As in Christ's time and before, God is raising up many today that have no desire regarding how they might appear to their contemporaries. They have given up all things in order to look forward to that heavenly home that will out-dazzle anything here on earth. Does God want us to leave behind family and friends and live a life of abject poverty as our Lord? I truly believe that is the call for some. We see it every day as someone will commit their lives to serving as a missionary somewhere in the world. So what about the rest of us? Jesus Christ has called ALL of us to disenfranchise ourselves from the things of this earth, for in the end they hold no value. It matters not whether we have the nicest home on the block with the prettiest yard. What matters is what we have done for those around us by opening not only our homes to those less fortunate, but to open up our entire lives and to give unreservedly. God gives to us not to spend and consume on our own selfish ambitions, but to empty ourselves for the sake of others. Only as we truly understand that we are aliens and strangers on this earth as Jesus did, then and only then will we behave in compassion and humility to those all around us. It will truly give us a new perspective on those we might have looked down on, sleeping out in the open in a contemporary "hobo jungle" or under an overpass as those did, comparatively, in ancient Palestine. Our better judgment, born of true humility and understanding, would tell us that some of these might be like a band of twelve nearly two-thousand years ago who were looking for a more lasting home -- a divine home that their Savior has gone to prepare.

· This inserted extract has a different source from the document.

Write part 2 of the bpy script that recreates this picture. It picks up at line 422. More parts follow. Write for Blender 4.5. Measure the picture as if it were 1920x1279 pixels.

Father, thank you that your Son has gone to prepare a place for us. That by His death, burial, and resurrection on that glorious Resurrection Day so long ago He has been awaiting the day to welcome us to our heavenly home. Lord, we anxiously look forward to that day and are reminded that You have MANY mansions. Lord, help us to bring others to an understanding that this wonderful place of divine habitation awaits all who would believe in You. In Jesus' precious name, Amen!